Cahier critique 21/08/2018

“Le Mozart des pickpockets” de Philippe Pollet-Villard

De son prestigieux parcours en festivals, ce film a rapporté le Grand Prix et le Prix du public du Festival de Clermont-Ferrand 2007, le César et l’Oscar 2008...

Avec ce troisième court métrage après Ma place sur le trottoir et La baguette, dans lequel on retrouve le même couple de personnages interprétés par le réalisateur et son acolyte, l'écrivain Richard Morgiève, Philippe Pollet-Villard connaît en 2008 un succès tonitruant. Non seulement il reçoit le Grand prix à Clermont-Ferrand et le César du court métrage, mais aussi l'Oscar la même année. Un enthousiasme venu du beau monde, donc, pour l'histoire de deux compères du quartier de Barbès, voleurs bien maladroits qui ne seraient arrivés à rien, s'ils n'avaient fait la rencontre d'un orphelin, petit génie malicieux bien plus expert qu'eux dans l'art de voler.

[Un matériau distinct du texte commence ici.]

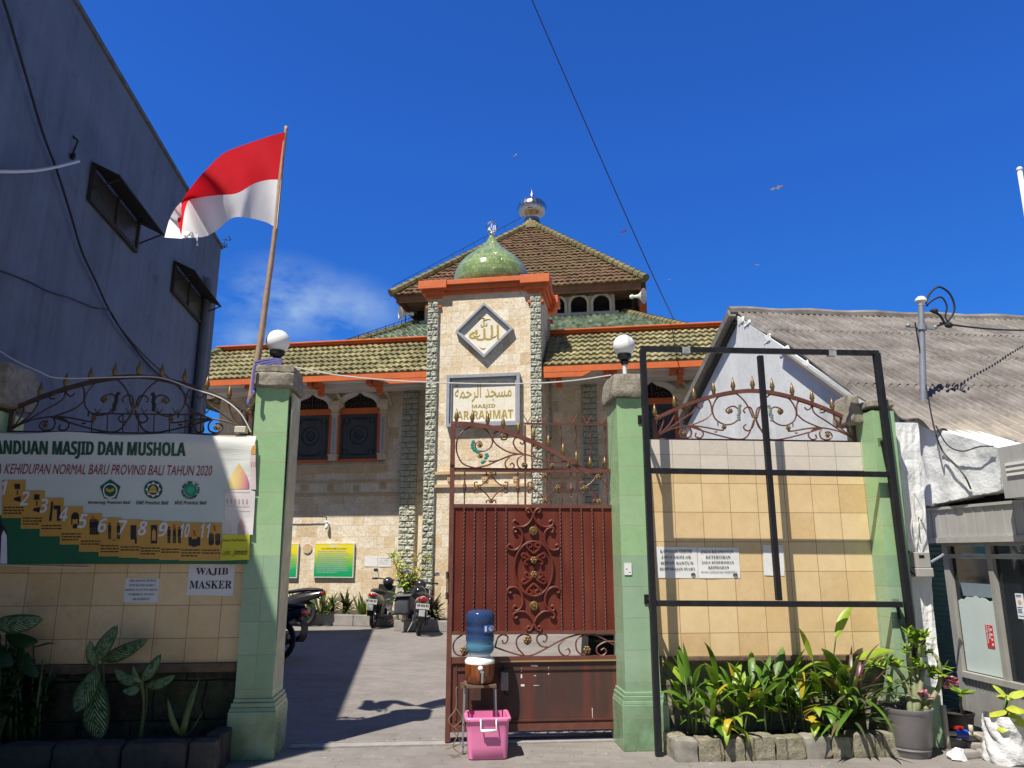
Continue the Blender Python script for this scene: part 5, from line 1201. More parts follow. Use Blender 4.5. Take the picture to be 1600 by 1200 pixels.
mb = MB(); SH.text(mb, 'Kapasitas Masjid/Musholla ini :', 1160, 1006, 1292, 1024, 4, 0, .0); mb.build('lettering', prt, yb_); mb = MB(); SH.text(mb, sbi('Jamaah'), 1216, 1060, 1290, 1098, 4); mb.build('lettering', prt, yb_); mb = MB(); SH.text(mb, '1.000', 1158, 1070, 1200, 1088, 4, .2, 0); SH.text(mb, '.........', 1156, 1088, 1212, 1091, 4); mb.build('lettering', prt, yb_)
pf = SH.poly('printed_figure', [(-60, 1138), (42, 1138), (42, 1000), (34, 960), (14, 930), (-10, 860), (-60, 840)], solid('print_dark_vest', (.012, .015, .02), .5), 2); SH.poly('printed_sleeve', [(4, 1136), (40, 1136), (38, 990), (22, 960), (10, 990)], pale, 3, pf)
mb = MB(); mb.tube([(bx0, YWALL - .02, bzb + .0), (F.hit(132, 882, YBN)[0], YWALL - .02, bzb - .03)], .008, 5); mb.build('batten', MT['white_paint'], bn)
# the whole banner hangs with wrinkles and pull folds
import bmesh
def hang(o, tl, tr, zt, zb):
    for c in [o] + list(o.children_recursive):
        if c.type != 'MESH': continue
        bm = bmesh.new(); bm.from_mesh(c.data); big = [f for f in bm.faces if f.calc_area() > .002 and len(f.verts) > 2]
        if len(bm.faces) < 60 and big:
            bmesh.ops.triangulate(bm, faces=bm.faces[:])
            for _ in range(6):
                es = [e for e in bm.edges if e.calc_length() > .07]
                if not es: break
                bmesh.ops.subdivide_edges(bm, edges=es, cuts=1); bmesh.ops.triangulate(bm, faces=bm.faces[:])
        elif c.name.startswith('cloth'): bmesh.ops.subdivide_edges(bm, edges=bm.edges[:], cuts=3, use_grid_fill=True)
        for v in bm.verts:
            x, z = v.co.x, v.co.z; f = (zt - z) / (zt - zb); k = (x - tl) / (tr - tl)
            v.co.y += -.012 * math.exp(-((f - .07) / .05) ** 2) * (1 + .5 * math.sin(x * 4)) + .007 * math.sin(z * 16 + x * 1.3) * math.exp(-f * 2.2) + .006 * math.sin(x * 5.2 + z * 1.5) + .007 * math.sin(x * 11 - z * 9) * max(0, k - .75) * 4
        bm.to_mesh(c.data); bm.free()
        if c.name.startswith(('cloth', 'green_field')): c.data.polygons.foreach_set('use_smooth', [True] * len(c.data.polygons))
hang(bn, bx0, bx1, bzt, bzb)
# taped notices
def notice(label, quad, lines, y, mat, ink, fr=F, italic=False, group=None, stamp=False, grp=None):
    P_ = [fr.hit(u, v, y) for u, v in quad]; cx = sum(p[0] for p in P_) / 4; cz = sum(p[1] for p in P_) / 4
    t = thing('notice', label, 'notice', fr, (cx, y, cz), grp)
    mb = MB(); n = 6; rows = []
    bl, br, tr_, tl = P_
    for i in range(n + 1):
        rows.append([((bl[0] + (br[0] - bl[0]) * j / n) * (1 - i / n) + (tl[0] + (tr_[0] - tl[0]) * j / n) * i / n, y + .002 - .0015 * math.sin(i * 1.9 + j), (bl[1] + (br[1] - bl[1]) * j / n) * (1 - i / n) + (tl[1] + (tr_[1] - tl[1]) * j / n) * i / n) for j in range(n + 1)])
    mb.grid(rows); mb.build('sheet', mat, t, smooth=True)
    if not lines: return t
    w = br[0] - bl[0]; h = tl[1] - bl[1]; mb = MB()
    for (s_, fa, fb, z0, z1) in lines:
        sh = (tl[0] - bl[0]) * ((z0 + z1) / 2)
        mb.text((serif_it if italic else serif)(s_), bl[0] + sh + w * fa, bl[0] + sh + w * fb, bl[1] + h * z0, bl[1] + h * z1, y - .002)
    if stamp:
        mb.tube([(bl[0] + w * (.88 + .05 * math.cos(q)), y - .002, bl[1] + h * (.1 + .055 * math.sin(q))) for q in [k * math.pi / 6 for k in range(12)]], .0022, 4, closed=True); mb.box(bl[0] + w * .84, bl[0] + w * .92, y - .0025, y - .0015, bl[1] + h * .09, bl[1] + h * .115)
    mb.build('lettering', ink, t)
    return t
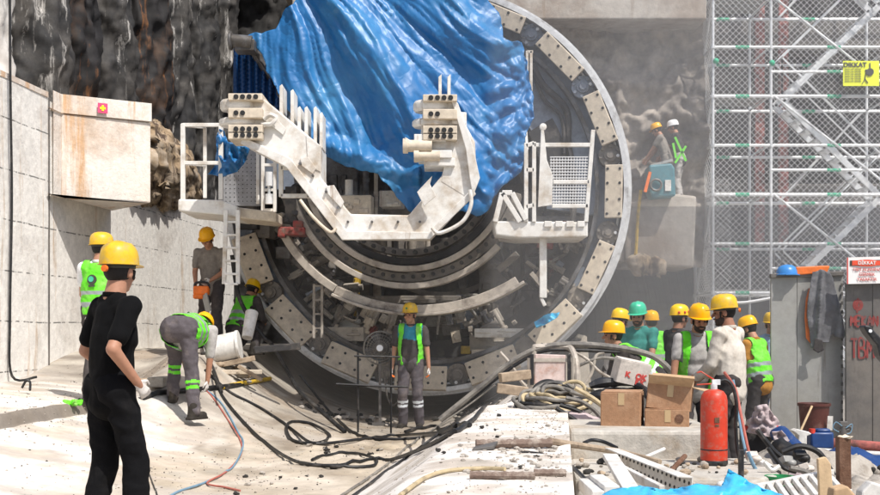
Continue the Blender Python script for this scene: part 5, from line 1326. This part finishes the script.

Dès la première apparition de Richard et Philippe, le ton est donné. Sur une musique clownesque, les voilà postés dans la rue, se balançant au même rythme que celui des trombones, des habits troués, trop larges : de vrais Laurel et Hardy. Ils sont censés se faire passer pour des policiers en civil, au cas où leurs complices hispaniques, un peu plus loin en train de voler dans les sacs à main, se feraient prendre. Mais, comme l'un des pickpockets le dit, jouer un flic, c'est comme faire le guignol, tout le monde sait le faire... sauf ces deux-là. D'ailleurs, ils n'ont pas besoin de faire les guignols, ils sont guignolesques. Tout l'humour du film repose sur leurs personnages, pleins d'autodérision et prêts à se mettre dans les situations les plus impossibles avec l'assurance de ne jamais pouvoir s'en sortir.  

Pourtant, comme dans un petit conte, ils s'en sortent, sauvés justement par leur maladresse, leur naïveté, grâce auxquelles ils ne feront jamais partie d'un monde ou d'un autre, de celui des truands ou celui de la légalité. Leur décalage est sensible jusque dans les cadrages, obliques comme eux. Ils demeurent dans un univers parallèle, princes pauvres de la rue, faisant de leur petit hôtel miteux, qui pourrait être d'une autre époque, une sorte de château. Barbès même, filmé surtout à travers ses petites rues, n'a pas la dureté que le quartier pourrait avoir s'il était montré de manière réaliste, mais apparaît comme charmant, romanesque, un lieu où tout paraît possible. 

Tout, jusqu'à l'apparition d'un enfant-ange, lui-même faisant partie des “damnés” de ce monde, puisqu'il ne parle pas et qu'il se trouve sans famille à mendier dans la rue. Un ange puisque grâce à lui, la dynamique de joyeux perdants des deux comparses s'inverse. Il devient le petit prince des voleurs. Ensemble, ils forment bientôt non seulement un incroyable trio, mais une famille. Et quand le pire arrive alors qu'on s'y attend le moins, c'est dans un sourire qui illumine pour la première fois son visage que l'enfant annonce à nouveau la solution au problème. Le Mozart des pickpockets est aussi drôle qu'émouvant. 

Léocadie Handke

Réalisation et scénario : Philippe Pollet-Villard. Image : Philippe Piffeteau. Montage : Cyril Nakache. Musique : Flemming Nordkrog. Son : Vincent Piponnier et Gérard Rousseau. Interprétation : Philippe Pollet-Villard, Richard Morgiève, Emiliano Suarez, Samir Guesmi et Matteo Razzouki-Scafardi. Production : Karé Productions.